For more than 215 years, Washingtonians have taken to the streets, lobbied Congressional members, the President, and even international entities, seeking a resolution for a plight many in the nation don’t know exists.   What most Americans, some who reside in Washington DC, don’t know is that for establishing domicile in the capital of the free world, you become a second class citizen. You have very limited representation in the US Congress (a non-voting delegate in the House of Representatives and no one in the Senate), and the entire jurisdiction is under the control of the US Congress.
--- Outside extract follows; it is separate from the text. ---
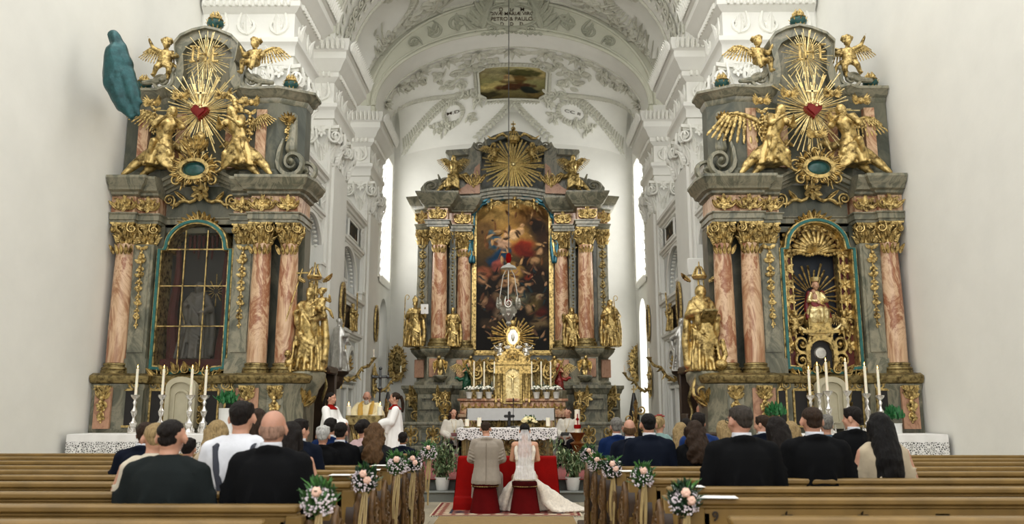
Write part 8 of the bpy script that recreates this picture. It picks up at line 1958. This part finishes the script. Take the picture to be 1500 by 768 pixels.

Indeed, the fight of Washingtonians has yielded some progress, in 1961 they got the US Constitution amended so they could vote in Presidential elections, in 1973, with the District of Columbia Home Rule Act, they can now elect a Mayor and a City Council, and in 1978, through a failed Constitutional amendment, they almost got full voting members in both houses of Congress.

But Washingtonians want to be free from the control of the US Congress, they want to be able to elect full members of the House of Representatives and the Senate, set their own laws, and control their local courts. They want the same rights citizens who live in a state have. That is why Washingtonians want DC to be the 51st State in the Union.

And so while Americans all over delay their tax obligations, Washingtonians, more determined than ever, will hold marches, protests, and continue to lobby the US Congress, just to get the rights all others enjoy, on Emancipation Day.